Une fois les données sur les vulnérabilités existantes, celles-ci doivent être exploitées de plusieurs manières.

La première recommandation est d’inclure les équipes métier dans les procédures de remédiation, car elles ont la connaissance de l’applicatif et de ses différentes contraintes. Les équipes sécurité doivent l’être également, car elles sont en général sollicitées pour évaluer l’impact d’une vulnérabilité vis-à-vis du contexte ou pour émettre des acceptations de risque. Le volet processus est, ainsi, très important dans un projet de gestion de vulnérabilités, au même titre que le volet technique.

Une deuxième recommandation est d’utiliser les différents scores émis par l’outil pour intégrer une notion de criticité ou sensibilité sur une machine ou un équipement. Cela peut être accompli au sein d’un logiciel de type CMDB (inventaire) ou d’un SIEM (System Information and Event Management).
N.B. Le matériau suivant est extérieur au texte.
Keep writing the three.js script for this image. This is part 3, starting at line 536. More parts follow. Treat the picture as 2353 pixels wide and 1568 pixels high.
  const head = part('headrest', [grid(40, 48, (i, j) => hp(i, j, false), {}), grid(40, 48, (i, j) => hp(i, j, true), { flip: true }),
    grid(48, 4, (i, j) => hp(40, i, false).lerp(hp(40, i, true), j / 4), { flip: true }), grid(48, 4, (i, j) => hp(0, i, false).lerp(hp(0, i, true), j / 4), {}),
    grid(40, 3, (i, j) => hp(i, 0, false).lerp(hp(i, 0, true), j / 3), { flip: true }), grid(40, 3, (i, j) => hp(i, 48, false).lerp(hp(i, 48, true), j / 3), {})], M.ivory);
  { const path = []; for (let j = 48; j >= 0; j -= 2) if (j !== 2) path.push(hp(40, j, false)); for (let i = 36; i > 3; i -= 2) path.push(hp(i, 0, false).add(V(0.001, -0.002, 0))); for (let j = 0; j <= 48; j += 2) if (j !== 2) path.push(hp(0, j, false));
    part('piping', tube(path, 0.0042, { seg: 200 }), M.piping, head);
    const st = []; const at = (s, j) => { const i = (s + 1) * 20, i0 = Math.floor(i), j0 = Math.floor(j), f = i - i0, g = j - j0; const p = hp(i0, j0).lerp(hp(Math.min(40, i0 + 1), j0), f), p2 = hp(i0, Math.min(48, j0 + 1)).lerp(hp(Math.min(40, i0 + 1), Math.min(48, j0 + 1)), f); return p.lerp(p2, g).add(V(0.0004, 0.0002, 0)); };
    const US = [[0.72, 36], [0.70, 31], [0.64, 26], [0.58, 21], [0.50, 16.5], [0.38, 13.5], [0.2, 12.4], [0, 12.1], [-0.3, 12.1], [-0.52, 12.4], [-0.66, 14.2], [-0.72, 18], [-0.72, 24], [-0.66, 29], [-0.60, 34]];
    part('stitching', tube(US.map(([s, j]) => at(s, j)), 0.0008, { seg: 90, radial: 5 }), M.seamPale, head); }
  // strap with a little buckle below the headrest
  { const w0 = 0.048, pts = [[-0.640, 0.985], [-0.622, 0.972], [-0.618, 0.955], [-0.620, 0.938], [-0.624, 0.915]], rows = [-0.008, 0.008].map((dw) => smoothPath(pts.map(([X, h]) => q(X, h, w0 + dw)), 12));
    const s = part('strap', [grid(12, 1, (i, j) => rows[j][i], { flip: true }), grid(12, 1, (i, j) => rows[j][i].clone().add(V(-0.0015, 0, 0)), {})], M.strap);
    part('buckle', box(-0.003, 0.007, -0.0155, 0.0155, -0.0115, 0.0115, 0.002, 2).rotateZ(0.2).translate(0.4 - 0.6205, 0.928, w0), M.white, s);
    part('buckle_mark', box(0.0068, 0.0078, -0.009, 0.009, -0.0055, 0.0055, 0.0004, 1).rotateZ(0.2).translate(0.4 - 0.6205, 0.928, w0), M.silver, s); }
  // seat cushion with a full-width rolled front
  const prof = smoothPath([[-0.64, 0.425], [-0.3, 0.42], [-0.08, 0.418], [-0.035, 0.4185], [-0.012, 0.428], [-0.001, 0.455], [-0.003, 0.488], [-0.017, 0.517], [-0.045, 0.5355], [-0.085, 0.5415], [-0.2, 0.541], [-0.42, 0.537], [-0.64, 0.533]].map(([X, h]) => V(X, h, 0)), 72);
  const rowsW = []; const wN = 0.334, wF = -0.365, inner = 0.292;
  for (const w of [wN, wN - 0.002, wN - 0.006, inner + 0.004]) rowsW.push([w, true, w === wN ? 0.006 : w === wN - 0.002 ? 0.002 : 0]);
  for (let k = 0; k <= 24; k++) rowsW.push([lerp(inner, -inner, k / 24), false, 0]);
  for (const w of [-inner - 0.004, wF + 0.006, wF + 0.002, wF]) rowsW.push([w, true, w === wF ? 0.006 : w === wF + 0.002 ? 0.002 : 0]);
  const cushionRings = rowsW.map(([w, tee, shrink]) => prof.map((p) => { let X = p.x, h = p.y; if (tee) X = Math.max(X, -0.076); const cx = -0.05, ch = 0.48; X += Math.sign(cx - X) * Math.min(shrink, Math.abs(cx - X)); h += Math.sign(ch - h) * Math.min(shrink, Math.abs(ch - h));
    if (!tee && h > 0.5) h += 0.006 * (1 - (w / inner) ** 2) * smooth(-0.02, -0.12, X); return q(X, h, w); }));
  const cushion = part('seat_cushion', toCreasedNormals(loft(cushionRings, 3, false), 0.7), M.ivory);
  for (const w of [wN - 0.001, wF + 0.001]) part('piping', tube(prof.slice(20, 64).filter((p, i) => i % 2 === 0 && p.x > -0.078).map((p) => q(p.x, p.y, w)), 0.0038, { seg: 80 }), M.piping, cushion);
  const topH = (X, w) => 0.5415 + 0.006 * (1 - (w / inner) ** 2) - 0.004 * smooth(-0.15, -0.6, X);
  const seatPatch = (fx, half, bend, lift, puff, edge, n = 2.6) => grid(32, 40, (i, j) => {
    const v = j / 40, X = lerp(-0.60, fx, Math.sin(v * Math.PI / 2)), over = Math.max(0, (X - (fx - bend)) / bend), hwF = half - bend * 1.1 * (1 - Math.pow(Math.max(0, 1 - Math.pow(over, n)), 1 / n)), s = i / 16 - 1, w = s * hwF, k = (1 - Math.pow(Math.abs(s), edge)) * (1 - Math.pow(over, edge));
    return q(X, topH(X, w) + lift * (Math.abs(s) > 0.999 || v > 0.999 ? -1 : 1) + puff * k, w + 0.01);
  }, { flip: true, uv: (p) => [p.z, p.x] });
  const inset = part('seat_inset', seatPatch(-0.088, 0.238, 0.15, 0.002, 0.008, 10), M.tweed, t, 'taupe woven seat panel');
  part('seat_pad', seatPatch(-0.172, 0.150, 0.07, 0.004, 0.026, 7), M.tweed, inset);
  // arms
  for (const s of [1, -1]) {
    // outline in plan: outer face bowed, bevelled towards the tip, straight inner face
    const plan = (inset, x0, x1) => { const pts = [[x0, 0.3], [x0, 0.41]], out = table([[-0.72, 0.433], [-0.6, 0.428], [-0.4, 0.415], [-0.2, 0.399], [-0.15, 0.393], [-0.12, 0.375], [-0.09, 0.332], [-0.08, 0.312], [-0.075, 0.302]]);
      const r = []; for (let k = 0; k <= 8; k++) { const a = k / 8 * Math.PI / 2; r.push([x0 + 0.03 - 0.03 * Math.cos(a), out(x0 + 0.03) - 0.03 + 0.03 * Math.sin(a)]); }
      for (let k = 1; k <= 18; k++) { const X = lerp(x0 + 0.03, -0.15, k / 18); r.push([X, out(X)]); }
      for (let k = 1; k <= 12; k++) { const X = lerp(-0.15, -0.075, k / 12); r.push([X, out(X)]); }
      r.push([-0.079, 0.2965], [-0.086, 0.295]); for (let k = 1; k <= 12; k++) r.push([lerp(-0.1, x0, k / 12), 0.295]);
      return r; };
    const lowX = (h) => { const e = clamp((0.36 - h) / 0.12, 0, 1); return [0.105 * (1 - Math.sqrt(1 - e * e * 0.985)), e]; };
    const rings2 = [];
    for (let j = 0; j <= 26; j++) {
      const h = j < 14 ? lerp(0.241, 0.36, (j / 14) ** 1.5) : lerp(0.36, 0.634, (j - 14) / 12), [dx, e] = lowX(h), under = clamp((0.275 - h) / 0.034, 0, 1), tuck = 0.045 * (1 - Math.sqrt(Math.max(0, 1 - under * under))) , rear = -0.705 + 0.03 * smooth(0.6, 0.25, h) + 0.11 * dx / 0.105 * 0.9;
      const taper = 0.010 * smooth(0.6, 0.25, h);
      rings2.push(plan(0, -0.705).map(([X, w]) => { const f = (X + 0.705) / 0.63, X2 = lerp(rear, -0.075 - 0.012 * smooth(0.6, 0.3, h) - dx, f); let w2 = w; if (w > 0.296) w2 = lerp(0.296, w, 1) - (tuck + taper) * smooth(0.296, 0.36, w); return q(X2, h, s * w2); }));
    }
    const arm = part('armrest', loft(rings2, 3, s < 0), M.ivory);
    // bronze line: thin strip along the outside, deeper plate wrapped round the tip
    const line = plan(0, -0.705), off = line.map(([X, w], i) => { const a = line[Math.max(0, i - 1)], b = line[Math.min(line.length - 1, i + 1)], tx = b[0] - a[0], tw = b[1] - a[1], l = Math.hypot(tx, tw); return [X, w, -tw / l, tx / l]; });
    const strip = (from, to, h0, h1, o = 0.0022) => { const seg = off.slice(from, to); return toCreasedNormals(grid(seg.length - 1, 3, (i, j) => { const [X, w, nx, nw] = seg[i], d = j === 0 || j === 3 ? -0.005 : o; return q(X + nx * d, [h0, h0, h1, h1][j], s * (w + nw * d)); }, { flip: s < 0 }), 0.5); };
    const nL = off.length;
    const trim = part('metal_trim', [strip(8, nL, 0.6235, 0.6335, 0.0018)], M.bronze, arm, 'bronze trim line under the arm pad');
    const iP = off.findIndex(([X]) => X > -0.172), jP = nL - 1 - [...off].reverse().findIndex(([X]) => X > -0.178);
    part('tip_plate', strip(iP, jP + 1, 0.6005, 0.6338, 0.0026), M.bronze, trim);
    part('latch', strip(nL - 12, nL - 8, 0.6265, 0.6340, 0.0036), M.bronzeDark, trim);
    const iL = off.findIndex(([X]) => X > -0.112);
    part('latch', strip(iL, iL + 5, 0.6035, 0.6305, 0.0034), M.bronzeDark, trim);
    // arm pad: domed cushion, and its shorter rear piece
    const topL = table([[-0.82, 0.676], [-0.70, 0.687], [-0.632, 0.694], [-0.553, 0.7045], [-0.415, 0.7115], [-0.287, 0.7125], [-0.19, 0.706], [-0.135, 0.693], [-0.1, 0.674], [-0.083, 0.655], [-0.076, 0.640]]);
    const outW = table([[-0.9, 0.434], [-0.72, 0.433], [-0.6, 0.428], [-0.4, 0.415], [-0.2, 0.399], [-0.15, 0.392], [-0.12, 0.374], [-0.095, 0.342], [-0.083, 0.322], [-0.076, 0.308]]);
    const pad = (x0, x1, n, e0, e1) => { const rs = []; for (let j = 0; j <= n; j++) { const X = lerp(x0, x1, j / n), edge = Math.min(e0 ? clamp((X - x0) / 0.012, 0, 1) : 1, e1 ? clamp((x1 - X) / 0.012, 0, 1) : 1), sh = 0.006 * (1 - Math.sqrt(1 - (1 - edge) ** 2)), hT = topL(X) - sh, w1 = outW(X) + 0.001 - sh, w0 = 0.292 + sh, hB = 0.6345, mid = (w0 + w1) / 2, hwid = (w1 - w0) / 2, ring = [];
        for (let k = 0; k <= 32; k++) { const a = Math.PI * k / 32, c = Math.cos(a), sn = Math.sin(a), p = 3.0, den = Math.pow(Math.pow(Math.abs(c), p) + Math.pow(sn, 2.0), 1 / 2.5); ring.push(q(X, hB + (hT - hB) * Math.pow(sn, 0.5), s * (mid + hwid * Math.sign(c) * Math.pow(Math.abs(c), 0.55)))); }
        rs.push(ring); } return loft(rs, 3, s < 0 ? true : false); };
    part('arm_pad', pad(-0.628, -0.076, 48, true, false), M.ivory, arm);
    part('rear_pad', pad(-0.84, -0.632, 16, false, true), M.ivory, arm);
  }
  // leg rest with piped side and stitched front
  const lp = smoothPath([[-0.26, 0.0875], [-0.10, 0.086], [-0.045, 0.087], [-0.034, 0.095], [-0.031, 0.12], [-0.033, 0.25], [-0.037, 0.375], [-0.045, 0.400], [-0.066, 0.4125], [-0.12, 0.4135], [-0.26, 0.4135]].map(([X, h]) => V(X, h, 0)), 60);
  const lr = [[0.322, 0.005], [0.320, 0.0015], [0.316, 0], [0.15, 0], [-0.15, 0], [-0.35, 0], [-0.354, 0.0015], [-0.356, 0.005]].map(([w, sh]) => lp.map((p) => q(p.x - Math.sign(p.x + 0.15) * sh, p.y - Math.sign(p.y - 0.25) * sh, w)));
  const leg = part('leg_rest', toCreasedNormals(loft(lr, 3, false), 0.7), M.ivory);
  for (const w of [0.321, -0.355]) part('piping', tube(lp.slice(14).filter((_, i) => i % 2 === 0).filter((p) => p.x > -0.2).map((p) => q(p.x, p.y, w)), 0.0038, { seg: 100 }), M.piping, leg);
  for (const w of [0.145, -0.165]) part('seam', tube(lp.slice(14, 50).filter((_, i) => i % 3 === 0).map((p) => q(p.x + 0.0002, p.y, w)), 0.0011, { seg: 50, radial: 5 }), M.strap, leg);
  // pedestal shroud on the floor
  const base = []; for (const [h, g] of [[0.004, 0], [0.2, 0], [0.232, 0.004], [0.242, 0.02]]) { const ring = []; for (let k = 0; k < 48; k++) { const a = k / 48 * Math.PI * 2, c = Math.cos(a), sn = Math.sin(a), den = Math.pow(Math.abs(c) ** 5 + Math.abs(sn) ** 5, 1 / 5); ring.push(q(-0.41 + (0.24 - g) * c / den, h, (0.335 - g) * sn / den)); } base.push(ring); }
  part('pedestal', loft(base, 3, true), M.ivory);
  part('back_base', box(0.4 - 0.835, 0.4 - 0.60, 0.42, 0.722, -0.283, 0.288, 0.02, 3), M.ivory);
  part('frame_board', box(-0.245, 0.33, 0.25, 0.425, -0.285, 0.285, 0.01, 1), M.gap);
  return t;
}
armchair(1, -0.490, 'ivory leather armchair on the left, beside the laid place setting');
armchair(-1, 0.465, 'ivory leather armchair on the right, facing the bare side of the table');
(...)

Un événement de sécurité détecté sur une machine pourrait, par exemple, être d’une sévérité plus importante s’il est connu que cette machine présente des vulnérabilités critiques.

Une gestion de vulnérabilités efficace permet donc de détecter les failles, les agréger et piloter leur remédiation afin d’assurer une maîtrise des éléments à risque du SI. En revanche, elle ne permet évidemment pas de se prémunir contre les failles « 0-day », qui, par définition, ne sont pas encore publiées, et ne peuvent alors pas être détectées par les scanners. Il est donc nécessaire de protéger le parc avec d’autres éléments de sécurité, tels que des EDR (Endpoint Detection and Response) ou leurs pendants sur le réseau, les NDR (Network Detection and Response).